DATA SHOWN
☆ ☆ ☆ ☆ ☆ ☆ ☆

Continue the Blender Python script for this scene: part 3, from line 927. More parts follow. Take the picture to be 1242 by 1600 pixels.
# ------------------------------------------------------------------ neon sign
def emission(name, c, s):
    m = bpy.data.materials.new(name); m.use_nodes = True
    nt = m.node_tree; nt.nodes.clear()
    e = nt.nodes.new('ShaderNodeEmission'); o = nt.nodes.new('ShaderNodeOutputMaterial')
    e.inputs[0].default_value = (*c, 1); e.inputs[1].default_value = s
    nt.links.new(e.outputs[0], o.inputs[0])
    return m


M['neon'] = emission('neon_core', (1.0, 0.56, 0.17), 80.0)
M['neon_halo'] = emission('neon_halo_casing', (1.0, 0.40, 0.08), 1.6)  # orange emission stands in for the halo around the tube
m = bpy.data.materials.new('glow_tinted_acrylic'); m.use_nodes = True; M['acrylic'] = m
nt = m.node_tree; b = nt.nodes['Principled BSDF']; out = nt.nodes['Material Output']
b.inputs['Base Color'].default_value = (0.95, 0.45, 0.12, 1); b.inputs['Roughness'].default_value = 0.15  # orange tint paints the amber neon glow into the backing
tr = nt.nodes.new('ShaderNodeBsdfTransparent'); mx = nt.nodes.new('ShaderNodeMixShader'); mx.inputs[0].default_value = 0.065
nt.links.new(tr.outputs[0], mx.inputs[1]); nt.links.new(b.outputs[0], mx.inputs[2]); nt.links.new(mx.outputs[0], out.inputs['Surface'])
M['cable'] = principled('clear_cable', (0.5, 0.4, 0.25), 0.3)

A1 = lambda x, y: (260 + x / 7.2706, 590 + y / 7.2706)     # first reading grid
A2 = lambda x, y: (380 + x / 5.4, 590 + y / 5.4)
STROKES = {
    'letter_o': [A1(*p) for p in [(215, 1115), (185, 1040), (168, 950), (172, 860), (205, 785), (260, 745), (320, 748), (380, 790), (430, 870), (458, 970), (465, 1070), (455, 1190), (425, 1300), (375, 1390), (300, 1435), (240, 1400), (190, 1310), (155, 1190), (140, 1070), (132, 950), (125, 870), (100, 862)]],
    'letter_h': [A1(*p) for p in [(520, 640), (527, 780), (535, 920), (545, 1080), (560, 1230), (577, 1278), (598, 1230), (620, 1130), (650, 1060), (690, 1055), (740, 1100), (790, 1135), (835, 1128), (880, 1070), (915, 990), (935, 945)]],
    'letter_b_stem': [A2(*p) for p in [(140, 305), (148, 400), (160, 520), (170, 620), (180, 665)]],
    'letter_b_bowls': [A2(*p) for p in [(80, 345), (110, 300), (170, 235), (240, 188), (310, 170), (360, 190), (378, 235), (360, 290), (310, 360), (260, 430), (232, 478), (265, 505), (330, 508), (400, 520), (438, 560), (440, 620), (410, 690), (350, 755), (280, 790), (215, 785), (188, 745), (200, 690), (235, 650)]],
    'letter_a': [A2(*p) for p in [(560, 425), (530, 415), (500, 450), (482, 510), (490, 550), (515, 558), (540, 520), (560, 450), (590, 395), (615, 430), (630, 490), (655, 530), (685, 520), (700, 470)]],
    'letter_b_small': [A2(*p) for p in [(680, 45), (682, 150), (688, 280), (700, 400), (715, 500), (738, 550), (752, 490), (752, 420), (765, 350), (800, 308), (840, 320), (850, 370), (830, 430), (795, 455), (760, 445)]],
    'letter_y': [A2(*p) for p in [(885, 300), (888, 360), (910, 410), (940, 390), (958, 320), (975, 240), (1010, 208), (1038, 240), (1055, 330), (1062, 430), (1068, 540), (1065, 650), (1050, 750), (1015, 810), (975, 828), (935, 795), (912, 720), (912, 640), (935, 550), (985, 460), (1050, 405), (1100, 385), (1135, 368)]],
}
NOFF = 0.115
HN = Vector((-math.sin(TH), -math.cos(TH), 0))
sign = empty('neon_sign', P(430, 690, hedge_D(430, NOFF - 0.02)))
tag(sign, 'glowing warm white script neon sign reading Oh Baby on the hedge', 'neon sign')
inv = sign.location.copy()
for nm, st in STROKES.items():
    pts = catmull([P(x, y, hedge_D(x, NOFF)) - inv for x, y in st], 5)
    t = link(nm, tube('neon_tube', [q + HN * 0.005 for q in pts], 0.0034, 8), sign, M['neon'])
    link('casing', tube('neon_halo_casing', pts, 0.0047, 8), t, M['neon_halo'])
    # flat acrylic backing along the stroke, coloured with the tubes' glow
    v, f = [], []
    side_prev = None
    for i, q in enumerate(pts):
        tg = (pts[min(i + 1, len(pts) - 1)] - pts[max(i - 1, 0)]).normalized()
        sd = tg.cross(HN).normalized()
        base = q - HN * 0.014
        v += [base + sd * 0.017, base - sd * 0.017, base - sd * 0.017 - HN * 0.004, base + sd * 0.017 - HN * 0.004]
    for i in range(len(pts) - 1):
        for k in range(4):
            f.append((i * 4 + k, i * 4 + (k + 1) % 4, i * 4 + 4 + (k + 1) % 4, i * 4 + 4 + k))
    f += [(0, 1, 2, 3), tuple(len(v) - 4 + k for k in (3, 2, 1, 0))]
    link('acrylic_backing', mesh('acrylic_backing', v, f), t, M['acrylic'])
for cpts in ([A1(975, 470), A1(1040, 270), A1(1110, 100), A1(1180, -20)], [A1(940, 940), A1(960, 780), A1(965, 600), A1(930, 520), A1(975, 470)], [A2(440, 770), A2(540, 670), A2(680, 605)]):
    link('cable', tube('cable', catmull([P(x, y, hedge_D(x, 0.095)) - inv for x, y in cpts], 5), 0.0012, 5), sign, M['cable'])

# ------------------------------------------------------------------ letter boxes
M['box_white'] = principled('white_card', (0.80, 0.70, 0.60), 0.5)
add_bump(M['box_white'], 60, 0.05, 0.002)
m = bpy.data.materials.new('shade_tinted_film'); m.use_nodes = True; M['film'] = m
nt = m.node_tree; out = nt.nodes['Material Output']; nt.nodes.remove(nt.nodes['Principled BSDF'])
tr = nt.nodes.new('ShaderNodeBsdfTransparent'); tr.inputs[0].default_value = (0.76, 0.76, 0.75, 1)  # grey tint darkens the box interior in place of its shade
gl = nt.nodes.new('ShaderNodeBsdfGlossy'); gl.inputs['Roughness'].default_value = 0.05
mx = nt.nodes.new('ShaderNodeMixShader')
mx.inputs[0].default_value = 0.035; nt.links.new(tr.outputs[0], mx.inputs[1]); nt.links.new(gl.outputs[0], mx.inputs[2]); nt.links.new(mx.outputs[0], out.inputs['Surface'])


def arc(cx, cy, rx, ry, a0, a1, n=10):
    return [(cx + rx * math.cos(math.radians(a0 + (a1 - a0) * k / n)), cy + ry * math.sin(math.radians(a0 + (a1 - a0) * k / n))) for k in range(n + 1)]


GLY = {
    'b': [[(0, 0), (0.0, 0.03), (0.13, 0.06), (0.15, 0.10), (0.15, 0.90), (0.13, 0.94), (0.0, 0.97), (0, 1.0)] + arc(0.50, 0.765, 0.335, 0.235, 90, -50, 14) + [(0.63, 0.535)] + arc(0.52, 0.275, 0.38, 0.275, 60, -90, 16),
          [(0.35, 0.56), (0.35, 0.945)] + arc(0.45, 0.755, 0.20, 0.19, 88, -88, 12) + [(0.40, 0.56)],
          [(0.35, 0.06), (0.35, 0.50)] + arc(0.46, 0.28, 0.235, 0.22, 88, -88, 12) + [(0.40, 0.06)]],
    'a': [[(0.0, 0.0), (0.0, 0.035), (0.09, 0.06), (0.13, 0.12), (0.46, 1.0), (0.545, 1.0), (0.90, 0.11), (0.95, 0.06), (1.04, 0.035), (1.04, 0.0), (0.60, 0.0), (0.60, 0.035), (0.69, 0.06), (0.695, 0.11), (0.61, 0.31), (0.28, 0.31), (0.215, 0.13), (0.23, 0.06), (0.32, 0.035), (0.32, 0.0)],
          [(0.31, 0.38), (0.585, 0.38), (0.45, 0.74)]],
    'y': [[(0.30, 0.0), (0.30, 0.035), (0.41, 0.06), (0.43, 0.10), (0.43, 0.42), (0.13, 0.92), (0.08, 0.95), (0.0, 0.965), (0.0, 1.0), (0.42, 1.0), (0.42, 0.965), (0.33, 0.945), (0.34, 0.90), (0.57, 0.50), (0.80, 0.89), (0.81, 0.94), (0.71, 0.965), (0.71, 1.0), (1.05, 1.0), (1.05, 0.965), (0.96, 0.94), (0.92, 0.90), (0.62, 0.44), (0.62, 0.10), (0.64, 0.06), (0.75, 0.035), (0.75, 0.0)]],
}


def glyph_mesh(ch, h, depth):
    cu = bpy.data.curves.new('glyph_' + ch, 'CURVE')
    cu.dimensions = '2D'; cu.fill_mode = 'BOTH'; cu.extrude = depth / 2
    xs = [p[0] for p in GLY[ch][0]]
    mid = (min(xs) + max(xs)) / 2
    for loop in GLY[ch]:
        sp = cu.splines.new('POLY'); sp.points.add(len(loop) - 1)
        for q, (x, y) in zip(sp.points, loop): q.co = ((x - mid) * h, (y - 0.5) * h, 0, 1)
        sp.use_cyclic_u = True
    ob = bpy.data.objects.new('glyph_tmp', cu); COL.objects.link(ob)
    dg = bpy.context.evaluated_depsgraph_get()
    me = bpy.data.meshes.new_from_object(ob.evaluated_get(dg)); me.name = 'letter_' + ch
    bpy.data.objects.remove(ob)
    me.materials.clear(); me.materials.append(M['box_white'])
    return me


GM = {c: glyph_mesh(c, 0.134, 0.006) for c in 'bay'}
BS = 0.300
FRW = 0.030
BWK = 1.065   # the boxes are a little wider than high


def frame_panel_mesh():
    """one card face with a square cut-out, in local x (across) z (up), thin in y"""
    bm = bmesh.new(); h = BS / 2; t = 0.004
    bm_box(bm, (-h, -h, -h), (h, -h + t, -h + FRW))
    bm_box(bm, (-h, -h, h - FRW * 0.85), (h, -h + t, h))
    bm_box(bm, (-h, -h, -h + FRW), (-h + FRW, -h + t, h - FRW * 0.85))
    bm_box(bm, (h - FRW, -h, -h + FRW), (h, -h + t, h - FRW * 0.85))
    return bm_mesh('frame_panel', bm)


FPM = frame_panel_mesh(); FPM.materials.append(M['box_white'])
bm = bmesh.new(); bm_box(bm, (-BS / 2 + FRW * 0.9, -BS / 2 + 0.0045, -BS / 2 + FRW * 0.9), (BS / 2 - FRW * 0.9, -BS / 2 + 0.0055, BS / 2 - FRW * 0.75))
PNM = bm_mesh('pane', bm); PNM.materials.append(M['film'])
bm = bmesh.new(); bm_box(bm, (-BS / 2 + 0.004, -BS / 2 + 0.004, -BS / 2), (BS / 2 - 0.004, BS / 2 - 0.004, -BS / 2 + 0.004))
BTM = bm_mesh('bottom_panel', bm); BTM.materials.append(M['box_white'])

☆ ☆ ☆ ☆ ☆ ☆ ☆

DO THIS
Show, from the material above, each line that includes the string "script".

THE COMPLETED TASK
Continue the Blender Python script for this scene: part 3, from line 927. More parts follow. Take the picture to be 1242 by 1600 pixels.
tag(sign, 'glowing warm white script neon sign reading Oh Baby on the hedge', 'neon sign')